Richardson made a choice not to wear a helmet. It's the custom for winter activities---we leave risk-management choices for adults in their own hands.

And what if provincial legislators decide to take it out of our hands?

We're Canadian. We'd get used to it. A little grumbling, some letters to the editor, a few tickets issued to the particularly bold---and it would be done.

And then? Well, then people would start to wear helmets even when they weren't actually required to---the same way we clip on our seat belts the moment we get on a plane and leave them snapped for the whole flight, and the same way most Canadian adults would automatically wear a motorcycle helmet in Texas, or most Haligonians would wear a bike helmet riding on the streets of Ottawa.
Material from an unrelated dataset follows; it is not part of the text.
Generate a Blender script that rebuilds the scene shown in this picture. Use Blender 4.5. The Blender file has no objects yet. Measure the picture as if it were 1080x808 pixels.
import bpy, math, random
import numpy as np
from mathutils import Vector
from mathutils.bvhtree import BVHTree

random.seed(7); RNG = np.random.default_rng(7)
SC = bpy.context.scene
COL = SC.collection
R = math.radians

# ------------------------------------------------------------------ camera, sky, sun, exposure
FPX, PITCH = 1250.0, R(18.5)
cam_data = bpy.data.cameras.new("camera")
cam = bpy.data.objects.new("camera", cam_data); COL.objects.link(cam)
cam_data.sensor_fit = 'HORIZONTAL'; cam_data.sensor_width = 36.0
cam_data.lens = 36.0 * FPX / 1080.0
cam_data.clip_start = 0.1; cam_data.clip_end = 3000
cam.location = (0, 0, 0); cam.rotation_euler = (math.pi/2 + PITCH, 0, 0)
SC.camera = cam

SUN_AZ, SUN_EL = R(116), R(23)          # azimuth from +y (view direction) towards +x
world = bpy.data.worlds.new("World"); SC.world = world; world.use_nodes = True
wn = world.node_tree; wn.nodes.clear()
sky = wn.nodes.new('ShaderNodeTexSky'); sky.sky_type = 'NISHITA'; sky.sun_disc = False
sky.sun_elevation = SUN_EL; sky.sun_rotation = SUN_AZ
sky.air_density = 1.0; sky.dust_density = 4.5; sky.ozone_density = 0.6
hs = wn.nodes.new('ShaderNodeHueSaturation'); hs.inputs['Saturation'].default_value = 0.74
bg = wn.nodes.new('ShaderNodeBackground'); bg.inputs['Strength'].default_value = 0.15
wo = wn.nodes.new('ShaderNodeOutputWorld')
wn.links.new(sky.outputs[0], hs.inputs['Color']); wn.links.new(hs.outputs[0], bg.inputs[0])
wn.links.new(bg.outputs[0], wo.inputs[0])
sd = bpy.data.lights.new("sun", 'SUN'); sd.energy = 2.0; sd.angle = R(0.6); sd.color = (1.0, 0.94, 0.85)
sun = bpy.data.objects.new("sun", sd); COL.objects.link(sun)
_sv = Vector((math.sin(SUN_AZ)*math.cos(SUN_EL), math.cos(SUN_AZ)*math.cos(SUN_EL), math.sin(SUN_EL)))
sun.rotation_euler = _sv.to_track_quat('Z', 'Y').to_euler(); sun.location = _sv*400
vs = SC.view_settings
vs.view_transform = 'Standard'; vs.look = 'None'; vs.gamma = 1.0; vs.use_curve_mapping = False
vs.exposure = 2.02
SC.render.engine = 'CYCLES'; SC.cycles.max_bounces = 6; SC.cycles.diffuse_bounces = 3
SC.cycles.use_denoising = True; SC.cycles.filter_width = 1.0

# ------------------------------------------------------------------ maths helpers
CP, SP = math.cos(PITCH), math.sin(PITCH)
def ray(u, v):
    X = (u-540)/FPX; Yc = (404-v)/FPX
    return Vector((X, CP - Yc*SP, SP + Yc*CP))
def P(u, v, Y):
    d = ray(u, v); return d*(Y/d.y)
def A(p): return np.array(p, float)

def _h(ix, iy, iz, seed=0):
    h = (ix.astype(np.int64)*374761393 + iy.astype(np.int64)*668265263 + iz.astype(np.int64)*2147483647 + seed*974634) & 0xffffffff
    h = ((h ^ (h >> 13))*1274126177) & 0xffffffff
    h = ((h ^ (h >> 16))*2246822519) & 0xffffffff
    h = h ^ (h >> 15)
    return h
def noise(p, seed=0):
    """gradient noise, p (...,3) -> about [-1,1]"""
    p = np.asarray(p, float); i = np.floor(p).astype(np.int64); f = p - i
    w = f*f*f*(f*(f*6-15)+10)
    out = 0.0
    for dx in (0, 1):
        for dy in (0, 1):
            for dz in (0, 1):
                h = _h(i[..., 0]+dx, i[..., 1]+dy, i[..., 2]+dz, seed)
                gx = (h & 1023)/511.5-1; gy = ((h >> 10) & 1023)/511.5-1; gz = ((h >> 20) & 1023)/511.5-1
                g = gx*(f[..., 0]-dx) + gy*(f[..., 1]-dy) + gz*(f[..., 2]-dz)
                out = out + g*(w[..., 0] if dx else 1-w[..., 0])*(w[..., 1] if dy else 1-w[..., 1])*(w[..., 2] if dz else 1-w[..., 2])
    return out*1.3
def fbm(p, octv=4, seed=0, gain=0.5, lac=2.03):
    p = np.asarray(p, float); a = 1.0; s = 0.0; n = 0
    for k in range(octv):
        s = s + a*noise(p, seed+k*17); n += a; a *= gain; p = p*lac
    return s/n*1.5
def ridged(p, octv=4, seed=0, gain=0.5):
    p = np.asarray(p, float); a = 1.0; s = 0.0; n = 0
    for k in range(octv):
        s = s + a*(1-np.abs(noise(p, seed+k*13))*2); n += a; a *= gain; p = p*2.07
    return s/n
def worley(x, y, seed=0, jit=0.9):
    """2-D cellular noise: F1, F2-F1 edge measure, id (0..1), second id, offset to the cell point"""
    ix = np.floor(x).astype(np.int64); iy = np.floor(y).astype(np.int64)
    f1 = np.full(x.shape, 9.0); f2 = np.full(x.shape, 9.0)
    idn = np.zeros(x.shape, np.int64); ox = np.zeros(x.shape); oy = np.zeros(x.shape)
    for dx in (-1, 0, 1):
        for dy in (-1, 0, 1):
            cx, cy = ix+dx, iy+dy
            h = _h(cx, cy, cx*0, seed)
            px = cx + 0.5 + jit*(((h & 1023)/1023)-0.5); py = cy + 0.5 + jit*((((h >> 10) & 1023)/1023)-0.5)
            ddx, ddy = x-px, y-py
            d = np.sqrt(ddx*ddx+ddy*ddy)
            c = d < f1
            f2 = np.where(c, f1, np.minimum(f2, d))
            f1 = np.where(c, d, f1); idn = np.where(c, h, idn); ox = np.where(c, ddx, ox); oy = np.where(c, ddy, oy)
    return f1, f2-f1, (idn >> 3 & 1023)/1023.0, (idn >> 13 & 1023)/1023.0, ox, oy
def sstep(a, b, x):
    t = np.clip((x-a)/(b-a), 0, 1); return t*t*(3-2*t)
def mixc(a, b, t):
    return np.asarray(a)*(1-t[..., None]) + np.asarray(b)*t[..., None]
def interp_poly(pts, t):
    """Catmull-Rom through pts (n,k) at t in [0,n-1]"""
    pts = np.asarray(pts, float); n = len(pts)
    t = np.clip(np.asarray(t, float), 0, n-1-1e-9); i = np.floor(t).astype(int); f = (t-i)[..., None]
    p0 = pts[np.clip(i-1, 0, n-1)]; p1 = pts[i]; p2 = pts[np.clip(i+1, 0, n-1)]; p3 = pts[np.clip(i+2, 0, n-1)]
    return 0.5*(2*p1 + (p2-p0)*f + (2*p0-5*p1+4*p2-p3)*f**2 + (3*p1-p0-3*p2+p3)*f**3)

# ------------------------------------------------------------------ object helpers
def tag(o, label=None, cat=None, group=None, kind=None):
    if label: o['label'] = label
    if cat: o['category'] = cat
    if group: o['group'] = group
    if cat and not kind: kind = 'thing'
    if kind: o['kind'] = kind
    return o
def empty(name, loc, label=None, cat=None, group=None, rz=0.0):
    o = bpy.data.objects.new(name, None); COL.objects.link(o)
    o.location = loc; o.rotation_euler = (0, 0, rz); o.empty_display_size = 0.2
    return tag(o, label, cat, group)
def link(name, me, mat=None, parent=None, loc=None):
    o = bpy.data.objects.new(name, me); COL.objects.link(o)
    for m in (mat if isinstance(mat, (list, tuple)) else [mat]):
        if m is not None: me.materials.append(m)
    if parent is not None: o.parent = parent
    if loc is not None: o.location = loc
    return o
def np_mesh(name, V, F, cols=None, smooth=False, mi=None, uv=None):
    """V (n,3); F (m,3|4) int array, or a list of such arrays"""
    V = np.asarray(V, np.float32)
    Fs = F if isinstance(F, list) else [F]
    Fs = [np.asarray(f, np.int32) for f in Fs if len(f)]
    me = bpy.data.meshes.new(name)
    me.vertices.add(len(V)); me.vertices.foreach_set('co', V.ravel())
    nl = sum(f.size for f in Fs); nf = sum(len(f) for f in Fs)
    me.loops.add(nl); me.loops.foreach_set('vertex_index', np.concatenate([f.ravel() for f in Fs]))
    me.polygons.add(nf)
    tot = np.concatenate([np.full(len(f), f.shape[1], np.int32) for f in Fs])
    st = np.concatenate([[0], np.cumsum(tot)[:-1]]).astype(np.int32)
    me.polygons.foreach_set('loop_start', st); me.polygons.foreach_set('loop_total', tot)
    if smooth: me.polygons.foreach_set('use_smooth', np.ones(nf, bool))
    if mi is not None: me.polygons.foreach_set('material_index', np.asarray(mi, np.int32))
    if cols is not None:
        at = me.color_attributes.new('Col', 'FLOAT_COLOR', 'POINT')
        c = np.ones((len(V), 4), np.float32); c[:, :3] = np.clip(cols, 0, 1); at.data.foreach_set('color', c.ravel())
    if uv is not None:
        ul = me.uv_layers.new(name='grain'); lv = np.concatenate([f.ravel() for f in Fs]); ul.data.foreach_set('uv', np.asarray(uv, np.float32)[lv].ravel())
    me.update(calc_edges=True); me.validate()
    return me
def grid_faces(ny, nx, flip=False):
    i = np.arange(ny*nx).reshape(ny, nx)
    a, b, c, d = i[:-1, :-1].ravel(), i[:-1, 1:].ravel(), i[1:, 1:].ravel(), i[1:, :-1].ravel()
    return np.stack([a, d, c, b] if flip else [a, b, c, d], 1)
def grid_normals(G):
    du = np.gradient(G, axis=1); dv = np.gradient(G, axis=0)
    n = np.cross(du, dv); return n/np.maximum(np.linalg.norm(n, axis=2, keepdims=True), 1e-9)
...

People would wear helmets tobogganing and cross-country skiing and maybe even snowshoeing. Probably, without even giving it a second thought.

We got over seat belt legislation; we got over helmets in hockey; we'll eventually get over less and less fighting in hockey too---god love Don Cherry and Brian Burke, but the dinosaurs of the sport are about to go extinct and the change is going to come.

As for helmets on ski hills and ice-skating rinks? We're practically begging for legislation. Or, I am, anyway. Because in my tiny empire, the kids have to wear helmets and the adults don't. And the double-standard is killing me.

The more I have to justify helmets to my kids---in advance of skiing and snowboarding and skating---and the more they probe my "it's different for adults" bullshit, the thinner my argument comes off. (And it's only the beginning---they're young enough now to clip on their helmets and pass it off as the law of the land, at least in Lowe-land. Soon, they'll be riding me like circus ponies over my nonsensical risk-management mumbo-jumbo.)

Being forced to put on a helmet by the province? It wouldn't just save money and lives. Really it would save me---and other parents I know---a lot of future false rationalizing.

So why not take the initiative and do it on my own?

Well, yeah---why?

Why, when I went to both public skates at the Dalhousie Arena Sunday, did I not see a single adult with a helmet at the morning skate and only one with head protection in the afternoon? Children? Not one, at either skate, was helmetless.

No one can predict slipping backwards at the blue line, sliding sideways off a sled going over an ice precipice on Citadel Hill or a devastating head-bonking on a beginner ski hill. No one can prevent an accident---that's why we have a special name for them. If they weren't accidents, they'd be choices.

So why do I choose not to wear a helmet when I ski or skate or snowboard?

I guess I'm just a kid too, waiting for someone bigger to tell me what to do.